ネタバレ映画感想「夜明け告げるルーの唄」「メアリと魔女の花」「パイレーツ・オブ・カリビアン 最後の海」

 例によってネタバレを隠して感想を書くのが苦手なので、続きを読む記法で。

「夜明け告げるルーの唄」

 とても優しいアニメ作品。今の日本のアニメ表現はこんなに高いレベルにあるんだと確認する共に、大人でも感動して泣いてしまう。

 地方の漁村に暮らす主人公のカイは、将来の事に煮え切らない。一方、友人の遊歩と国夫はカイをバンドに誘う。ひょんな事からカイは人魚のルーと出会い、音楽が好きな人魚ルーをバンドに加える事でドタバタ劇が始まるというあらすじ。

 まず映像表現としてリアルな背景美術による田舎の美しい情景と、原色を多用したファンタジックな描写によって人魚の力が優しく調和しているのが良い。こういう切り絵みたいな描写って化物語から多用されるようになったと思うんだけど、不思議な世界観と人魚の優しさをうまく表現していて良かった。

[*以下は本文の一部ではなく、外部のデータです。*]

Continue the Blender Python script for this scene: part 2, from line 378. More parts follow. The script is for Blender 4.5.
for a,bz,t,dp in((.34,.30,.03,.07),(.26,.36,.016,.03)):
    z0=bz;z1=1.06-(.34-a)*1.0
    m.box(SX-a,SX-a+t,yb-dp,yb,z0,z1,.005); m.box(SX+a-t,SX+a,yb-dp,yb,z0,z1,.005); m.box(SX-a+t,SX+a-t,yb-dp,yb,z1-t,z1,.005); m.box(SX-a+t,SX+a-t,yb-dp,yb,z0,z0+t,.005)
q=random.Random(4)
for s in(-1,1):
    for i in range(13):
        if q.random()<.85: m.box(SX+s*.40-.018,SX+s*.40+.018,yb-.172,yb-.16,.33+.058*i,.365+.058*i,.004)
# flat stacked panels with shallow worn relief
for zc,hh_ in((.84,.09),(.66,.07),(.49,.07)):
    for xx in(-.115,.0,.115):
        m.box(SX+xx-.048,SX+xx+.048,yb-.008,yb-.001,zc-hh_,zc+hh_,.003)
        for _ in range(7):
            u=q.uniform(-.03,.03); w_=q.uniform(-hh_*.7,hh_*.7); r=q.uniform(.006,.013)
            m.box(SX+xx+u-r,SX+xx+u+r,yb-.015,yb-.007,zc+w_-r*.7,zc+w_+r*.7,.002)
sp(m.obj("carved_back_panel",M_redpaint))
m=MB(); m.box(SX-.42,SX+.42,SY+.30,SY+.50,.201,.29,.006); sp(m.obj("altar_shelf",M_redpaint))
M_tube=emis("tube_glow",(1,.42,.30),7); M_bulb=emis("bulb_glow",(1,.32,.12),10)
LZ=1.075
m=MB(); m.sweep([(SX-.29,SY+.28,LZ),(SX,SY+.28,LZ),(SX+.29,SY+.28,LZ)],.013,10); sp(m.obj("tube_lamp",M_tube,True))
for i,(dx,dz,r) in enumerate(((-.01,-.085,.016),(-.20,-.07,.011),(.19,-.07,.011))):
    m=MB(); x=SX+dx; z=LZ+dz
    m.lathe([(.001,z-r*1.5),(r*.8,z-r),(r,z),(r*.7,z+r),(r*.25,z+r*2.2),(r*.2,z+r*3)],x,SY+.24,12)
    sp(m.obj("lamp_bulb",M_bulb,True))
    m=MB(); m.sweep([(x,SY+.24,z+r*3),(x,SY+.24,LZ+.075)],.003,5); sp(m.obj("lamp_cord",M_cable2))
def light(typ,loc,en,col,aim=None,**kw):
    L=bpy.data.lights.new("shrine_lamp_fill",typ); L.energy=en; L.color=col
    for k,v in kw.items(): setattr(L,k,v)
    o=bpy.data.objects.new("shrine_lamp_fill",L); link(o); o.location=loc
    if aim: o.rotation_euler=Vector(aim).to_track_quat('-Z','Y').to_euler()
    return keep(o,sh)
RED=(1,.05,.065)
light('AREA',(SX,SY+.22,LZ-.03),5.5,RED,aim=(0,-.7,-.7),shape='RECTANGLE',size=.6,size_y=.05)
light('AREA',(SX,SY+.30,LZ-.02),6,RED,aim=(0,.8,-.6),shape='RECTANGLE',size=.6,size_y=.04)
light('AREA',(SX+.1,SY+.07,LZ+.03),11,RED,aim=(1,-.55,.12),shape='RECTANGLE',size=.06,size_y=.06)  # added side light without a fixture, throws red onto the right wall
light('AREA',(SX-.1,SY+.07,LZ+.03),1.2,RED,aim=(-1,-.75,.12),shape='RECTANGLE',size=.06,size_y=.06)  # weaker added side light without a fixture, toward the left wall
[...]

 この作品で人魚の存在は何を示しているのか? そういう深いところに切り込んだレビューがあったので、ちょっと紹介したい。

「結局、この映画における人魚って何?」
「いろいろと複合的な意味合いがあるんだけれど……1番大きいのは『将来の夢』であったり『好きなこと』の象徴だよ」

http://blog.monogatarukame.net/entry/Yoaketugeru

 将来の夢を持てていなかったカイが人魚のルーと出逢って将来に希望を持つ。夢を持てない保守的な大人は人魚に敵対的なのに、大人になっても夢を忘れない大人は人魚に友好的で主人公達に協力する。

 でも、どっちが正しいとか間違ってるとか、そういうんじゃない。東京に出たのに、夢破れて田舎に帰ってきた人達を魅力的に描いているのがその証拠。全てを受け入れる優しさがこの作品にはある。

 あと、ルーが「みんな仲良し!」とか「好きー!、すきすきーヽ(●´∀`●)ノ」って言うのがめちゃくちゃ可愛かった。

メアリと魔女の花

 元スタジオジブリの米林監督が立ち上げたスタジオポノックの初作品。一言で本作を表せばジブリっぽい。いや、ぽいというより殆どパクリレベルでジブリ作品のオマージュが散りばめられているのだ。魔女の宅急便を思わせる出会いに、となりのトトロのような森、そして最後はラピュタだし。正直、オマージュの連続に辟易してしまった。

 ただ、これにも意味があるのかもしれない。面白い解釈をしているレビューがあった。

つまり、メアリというのは米林宏昌監督そのものなわけだ
(中略)
『なんでもできる究極の魔法』って何かというと、それは宮崎駿その人(もしくはスタジオジブリ)なんだよ。

http://blog.monogatarukame.net/entry/mearitomajyonohana

 この作品でいう魔法はスタジオジブリの技術なのだ。なんでも出来る魔法、それは宮崎駿の技術。取り憑かれたように魔法の研究をする魔法学校の校長達は宮崎駿を追い求めているのだ。

 一方、主人公のメアリは米林監督そのもの。魔法の花で一時的に魔力を得るのは、ジブリ作品のオマージュを埋め込むという事。効果は一時的だ。ホウキに乗ってたどり着いた魔法学校はスタジオジブリ。かつての仲間は宮崎駿の呪いに取り憑かれている。魔法が無かったことにする呪文を唱えて、最後は「扱いきれない技術なんていらない」と魔法の花を投げ捨てる。

 こういう風に考えると、オマージュの連続だったのも理解できる。米林監督の次回作はジブリオマージュから解放されるのだろうか。次回作がとても楽しみである。

パイレーツ・オブ・カリビアン 最後の海」

 やっぱり僕はエンタメ作品が苦手なんだなぁと改めて思った。3D上映というのを初めてみたんだけど、とても気持ちが悪くなった。まず、眼鏡のフチで視界が狭い。3D効果も紙芝居のようなレイヤーが前後に並んでる感じで、リアリティーというよりCG的な作り物感が強調される。

 ストーリーも人間的な成長や葛藤といったドラマは一切無く、戦闘シーンをドンパチやって決着を付けるという感じ。呪いだとか、血縁だとか、日本人の観念的に理解しづらいテーマが多いと感じた。

 3Dではなく普通の字幕版だったら、もうちょっと映像を楽しめたのかもしれない。あと海賊役の演技がコメディータッチで面白かった。